El nombre con el que se le nombra preferentemente, aunque no sea el único, Muhammad (y del que Mahoma es una derivación hispanizada que tiene su propia historia y connotaciones) expresa también literalmente eso: «sumamente digno de alabanza, loable en grado sumo». La película sabe reflejar todo esto.
El filme es respetuoso, en líneas generales, con la realidad histórica y la trayectoria del naciente islam a lo largo de poco más de 20 años: 610-632. Hay en él, obviamente, algunas licencias, concesiones, indicios de ambigüedad o de anacronismo, mínimos en todo caso e insignificantes. Suelen ser consecuencia del sometimiento a la espectacularidad circunstancial: las secuencias de las batallas de Badr y Uhud, por ejemplo.

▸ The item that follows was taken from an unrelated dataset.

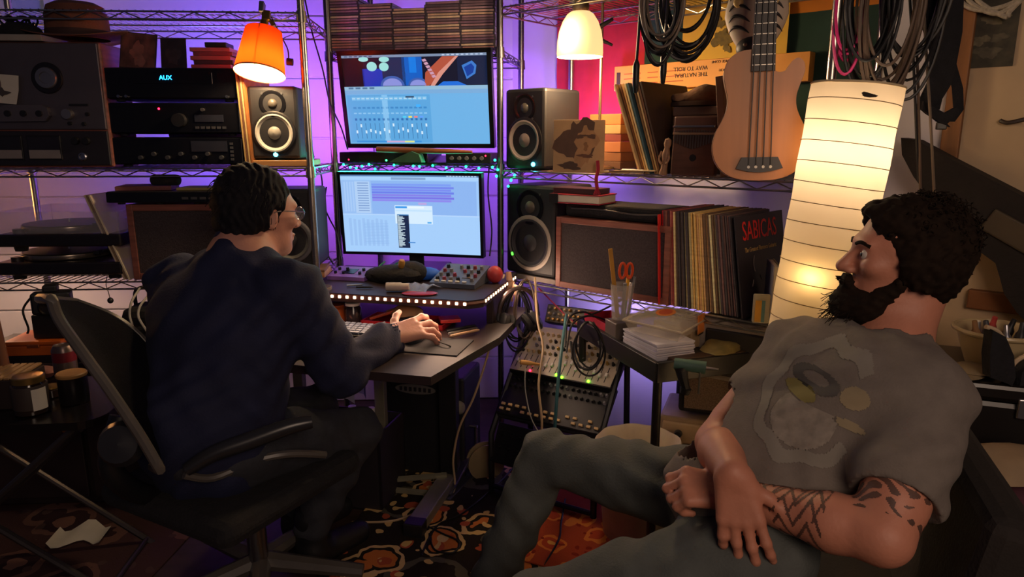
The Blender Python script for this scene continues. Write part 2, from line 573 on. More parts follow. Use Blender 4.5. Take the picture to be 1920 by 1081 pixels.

El evidente protagonismo que alcanzan personajes como Hamza, y que va en detrimento de otros grandes musulmanes de primera época, puede ser también motivo de polémica desde posiciones rigoristas. La película podría haber estado más equilibradamente dosificada y distribuida: todos los acontecimientos de los últimos años están demasiado comprimidos, menos presentados y explicados que los anteriores, quizá porque son también más complejos.
Es evidente que se aprovechan algunos rasgos y elementos legendarios, pero en esto predominan también la moderación y el buen sentido.De haberse hecho de otra manera, la figura de Mahoma precisamente, y ya desde su infancia y juventud, habría salido realzada y más próxima al espectador; más entrañable. Ni leyenda ni historia son tampoco tenidas en cuenta y aprovechadas para reflejar adecuadamente la temprana y sólida vinculación de Jerusalén al hecho islámico y a la figura de Mahoma. Con toda seguridad se ha querido evitar las disputas y confrontaciones violentas con las otras dos religiones reveladas: judaísmo y cristianismo. Pero el mensaje islámico queda claro y sustancialmente recortado.
La película cuenta con un innegable ingrediente literario, y de la mejor alcurnia. No en balde intervinieron en la composición grandes escritores egipcios contemporáneos: Tawfiq al-Hakim y Abderrahmán Asharkawi, sobre todo, que ya habían dedicado al Profeta Muhammad sendas obras destacadas de autoría propia.
Extrañará e intrigará al espectador no musulmán que no aparezca nunca la figura de Muhammad. Los responsables aducen motivos de profundo respeto a la tradición islámica, y no les falta en buena parte razón. Tampoco aparece la figura de Alí.
La tradición artística islámica, sin embargo, brinda también muestras y manifestaciones de representación figurada de los dos, y en este caso concreto del Profeta. Aunque no se trate de representaciones plenas, sí les podrían haber servido para adoptar una decisión diferente: es decir, hacerlo presente. Yo considero que habría sido un acierto.
Muhammad/Mahoma, mensajero de Dios, profeta, hombre de estado.Sabía hacer tan bien las cosas que, aun sin aparecer, está siempre presente.
Pedro Martínez Montávez es catedrático de Estudios Arabes e Islámicos de la Universidad Autónoma de Madrid.